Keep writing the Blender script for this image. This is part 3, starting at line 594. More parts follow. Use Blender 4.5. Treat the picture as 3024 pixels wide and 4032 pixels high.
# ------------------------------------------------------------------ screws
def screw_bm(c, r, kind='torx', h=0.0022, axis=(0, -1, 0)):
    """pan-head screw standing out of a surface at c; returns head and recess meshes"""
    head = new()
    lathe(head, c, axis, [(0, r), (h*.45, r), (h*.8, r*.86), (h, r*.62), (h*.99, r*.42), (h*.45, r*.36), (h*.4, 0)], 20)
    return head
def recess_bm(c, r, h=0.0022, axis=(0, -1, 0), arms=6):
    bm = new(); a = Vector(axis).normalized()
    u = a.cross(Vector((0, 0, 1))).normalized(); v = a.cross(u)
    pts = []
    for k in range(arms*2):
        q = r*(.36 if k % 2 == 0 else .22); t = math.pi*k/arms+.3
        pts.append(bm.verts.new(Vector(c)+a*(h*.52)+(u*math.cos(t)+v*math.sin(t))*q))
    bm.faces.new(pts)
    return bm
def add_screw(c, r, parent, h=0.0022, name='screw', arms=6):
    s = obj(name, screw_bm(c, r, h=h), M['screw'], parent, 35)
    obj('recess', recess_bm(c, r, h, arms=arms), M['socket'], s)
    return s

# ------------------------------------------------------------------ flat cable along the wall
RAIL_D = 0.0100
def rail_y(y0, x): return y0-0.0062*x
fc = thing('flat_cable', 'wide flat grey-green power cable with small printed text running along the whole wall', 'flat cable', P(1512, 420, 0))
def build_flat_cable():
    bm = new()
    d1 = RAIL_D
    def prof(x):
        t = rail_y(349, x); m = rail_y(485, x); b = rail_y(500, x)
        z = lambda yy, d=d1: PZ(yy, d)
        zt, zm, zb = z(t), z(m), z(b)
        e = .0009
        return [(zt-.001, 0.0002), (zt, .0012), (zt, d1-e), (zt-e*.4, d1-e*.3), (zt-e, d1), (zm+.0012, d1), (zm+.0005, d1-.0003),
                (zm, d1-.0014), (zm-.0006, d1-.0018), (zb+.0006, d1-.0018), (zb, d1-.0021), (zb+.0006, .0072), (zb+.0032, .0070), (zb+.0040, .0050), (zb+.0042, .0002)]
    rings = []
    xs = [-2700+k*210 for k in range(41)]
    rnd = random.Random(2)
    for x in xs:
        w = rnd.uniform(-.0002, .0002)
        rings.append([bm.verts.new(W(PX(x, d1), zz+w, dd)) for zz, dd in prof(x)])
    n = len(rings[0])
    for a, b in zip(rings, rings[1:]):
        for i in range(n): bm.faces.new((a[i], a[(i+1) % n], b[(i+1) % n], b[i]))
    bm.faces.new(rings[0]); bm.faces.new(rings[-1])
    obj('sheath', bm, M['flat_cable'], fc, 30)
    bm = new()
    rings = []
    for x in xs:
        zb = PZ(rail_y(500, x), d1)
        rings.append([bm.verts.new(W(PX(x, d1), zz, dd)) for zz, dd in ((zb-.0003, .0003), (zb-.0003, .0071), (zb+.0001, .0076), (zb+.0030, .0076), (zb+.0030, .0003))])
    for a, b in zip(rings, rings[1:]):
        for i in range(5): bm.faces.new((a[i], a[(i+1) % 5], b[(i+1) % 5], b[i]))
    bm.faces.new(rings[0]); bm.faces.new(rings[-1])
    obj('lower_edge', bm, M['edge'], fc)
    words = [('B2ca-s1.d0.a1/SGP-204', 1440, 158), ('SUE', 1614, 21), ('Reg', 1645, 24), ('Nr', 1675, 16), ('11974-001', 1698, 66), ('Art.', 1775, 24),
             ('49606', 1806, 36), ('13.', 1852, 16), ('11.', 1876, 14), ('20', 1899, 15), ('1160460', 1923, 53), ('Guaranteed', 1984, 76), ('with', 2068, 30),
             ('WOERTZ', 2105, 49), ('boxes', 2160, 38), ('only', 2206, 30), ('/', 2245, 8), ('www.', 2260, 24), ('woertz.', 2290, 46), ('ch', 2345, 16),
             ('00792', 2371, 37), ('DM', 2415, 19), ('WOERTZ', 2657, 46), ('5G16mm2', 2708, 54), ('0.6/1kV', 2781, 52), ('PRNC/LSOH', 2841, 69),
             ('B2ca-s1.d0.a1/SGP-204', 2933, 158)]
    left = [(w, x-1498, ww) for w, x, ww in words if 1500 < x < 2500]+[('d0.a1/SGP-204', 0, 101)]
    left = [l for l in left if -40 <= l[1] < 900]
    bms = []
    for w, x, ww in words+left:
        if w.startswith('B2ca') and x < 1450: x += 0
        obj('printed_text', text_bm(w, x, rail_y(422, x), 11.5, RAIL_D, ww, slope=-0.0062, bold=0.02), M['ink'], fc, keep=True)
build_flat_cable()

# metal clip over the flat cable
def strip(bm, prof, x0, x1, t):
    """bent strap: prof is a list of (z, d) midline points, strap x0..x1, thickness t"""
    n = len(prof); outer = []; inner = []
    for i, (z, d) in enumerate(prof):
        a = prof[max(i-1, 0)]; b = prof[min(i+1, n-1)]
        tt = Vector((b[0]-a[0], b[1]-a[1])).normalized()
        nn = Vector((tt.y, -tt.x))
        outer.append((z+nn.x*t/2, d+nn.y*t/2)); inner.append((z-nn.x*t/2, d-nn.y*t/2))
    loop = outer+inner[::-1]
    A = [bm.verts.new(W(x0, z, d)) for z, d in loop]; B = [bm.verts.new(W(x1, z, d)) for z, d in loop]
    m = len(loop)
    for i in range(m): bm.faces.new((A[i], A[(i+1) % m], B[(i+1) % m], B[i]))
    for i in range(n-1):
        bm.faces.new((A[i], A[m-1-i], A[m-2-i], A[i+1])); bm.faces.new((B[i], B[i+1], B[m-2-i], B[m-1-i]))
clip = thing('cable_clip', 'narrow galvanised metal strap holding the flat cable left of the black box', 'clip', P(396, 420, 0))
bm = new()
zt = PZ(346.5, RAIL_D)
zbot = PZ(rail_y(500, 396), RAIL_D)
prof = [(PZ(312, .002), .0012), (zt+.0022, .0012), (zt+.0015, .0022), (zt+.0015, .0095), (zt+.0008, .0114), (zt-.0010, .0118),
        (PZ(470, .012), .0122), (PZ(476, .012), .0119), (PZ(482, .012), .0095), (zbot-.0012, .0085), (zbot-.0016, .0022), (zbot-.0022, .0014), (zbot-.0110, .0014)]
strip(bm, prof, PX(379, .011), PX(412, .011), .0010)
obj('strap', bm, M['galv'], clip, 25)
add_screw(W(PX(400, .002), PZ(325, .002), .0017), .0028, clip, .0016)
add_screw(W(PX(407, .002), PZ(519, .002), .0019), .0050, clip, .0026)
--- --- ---
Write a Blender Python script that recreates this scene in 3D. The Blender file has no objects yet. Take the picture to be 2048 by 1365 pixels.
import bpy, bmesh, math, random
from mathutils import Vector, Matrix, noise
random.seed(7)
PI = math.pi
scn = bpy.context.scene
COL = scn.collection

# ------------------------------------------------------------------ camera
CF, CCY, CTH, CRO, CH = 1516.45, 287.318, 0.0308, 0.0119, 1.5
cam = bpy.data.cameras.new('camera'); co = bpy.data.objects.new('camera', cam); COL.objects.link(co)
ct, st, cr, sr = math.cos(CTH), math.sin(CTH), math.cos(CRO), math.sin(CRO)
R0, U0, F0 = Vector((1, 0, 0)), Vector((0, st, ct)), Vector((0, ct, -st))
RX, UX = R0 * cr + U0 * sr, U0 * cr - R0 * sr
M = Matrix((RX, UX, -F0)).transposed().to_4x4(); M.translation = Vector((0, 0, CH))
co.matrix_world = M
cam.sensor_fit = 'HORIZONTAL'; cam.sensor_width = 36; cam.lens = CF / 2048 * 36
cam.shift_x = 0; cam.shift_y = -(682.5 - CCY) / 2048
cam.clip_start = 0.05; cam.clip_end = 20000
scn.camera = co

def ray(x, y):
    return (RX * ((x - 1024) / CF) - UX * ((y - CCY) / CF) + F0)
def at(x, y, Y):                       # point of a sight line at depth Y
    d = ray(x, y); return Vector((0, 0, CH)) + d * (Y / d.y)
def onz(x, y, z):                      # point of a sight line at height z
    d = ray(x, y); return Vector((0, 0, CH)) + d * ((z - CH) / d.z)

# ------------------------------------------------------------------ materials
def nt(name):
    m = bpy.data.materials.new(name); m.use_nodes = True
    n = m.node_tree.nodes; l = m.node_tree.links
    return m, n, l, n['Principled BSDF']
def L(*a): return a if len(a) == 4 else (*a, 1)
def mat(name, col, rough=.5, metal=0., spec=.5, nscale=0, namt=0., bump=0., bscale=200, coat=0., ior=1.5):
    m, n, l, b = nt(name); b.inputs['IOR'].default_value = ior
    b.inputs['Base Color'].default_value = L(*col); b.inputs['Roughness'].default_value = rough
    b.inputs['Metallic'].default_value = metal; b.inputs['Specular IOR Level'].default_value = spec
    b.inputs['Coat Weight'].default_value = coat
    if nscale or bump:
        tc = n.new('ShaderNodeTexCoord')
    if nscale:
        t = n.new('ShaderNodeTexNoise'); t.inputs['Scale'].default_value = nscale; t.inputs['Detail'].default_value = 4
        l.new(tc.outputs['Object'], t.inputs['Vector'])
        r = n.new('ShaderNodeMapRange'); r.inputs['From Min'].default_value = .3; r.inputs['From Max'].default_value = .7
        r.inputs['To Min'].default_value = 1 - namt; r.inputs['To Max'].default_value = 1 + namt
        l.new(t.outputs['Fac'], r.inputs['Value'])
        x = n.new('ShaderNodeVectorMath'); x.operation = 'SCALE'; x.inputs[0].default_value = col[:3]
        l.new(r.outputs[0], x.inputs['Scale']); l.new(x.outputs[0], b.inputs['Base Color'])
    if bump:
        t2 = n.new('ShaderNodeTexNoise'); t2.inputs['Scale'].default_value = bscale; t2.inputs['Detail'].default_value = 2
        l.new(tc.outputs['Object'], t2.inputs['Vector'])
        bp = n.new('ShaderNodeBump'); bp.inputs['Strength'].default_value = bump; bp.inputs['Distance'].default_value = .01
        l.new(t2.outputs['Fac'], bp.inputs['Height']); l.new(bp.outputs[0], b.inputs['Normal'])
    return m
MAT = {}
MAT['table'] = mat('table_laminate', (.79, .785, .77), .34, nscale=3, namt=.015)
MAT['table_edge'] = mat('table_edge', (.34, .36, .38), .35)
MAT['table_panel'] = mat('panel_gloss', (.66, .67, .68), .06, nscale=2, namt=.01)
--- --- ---
▶ [EXERCISE GOAL] Scan the data above and copy every line with "scene" in it.

▶ [CORRECT RESULT]
Write a Blender Python script that recreates this scene in 3D. The Blender file has no objects yet. Take the picture to be 2048 by 1365 pixels.
scn = bpy.context.scene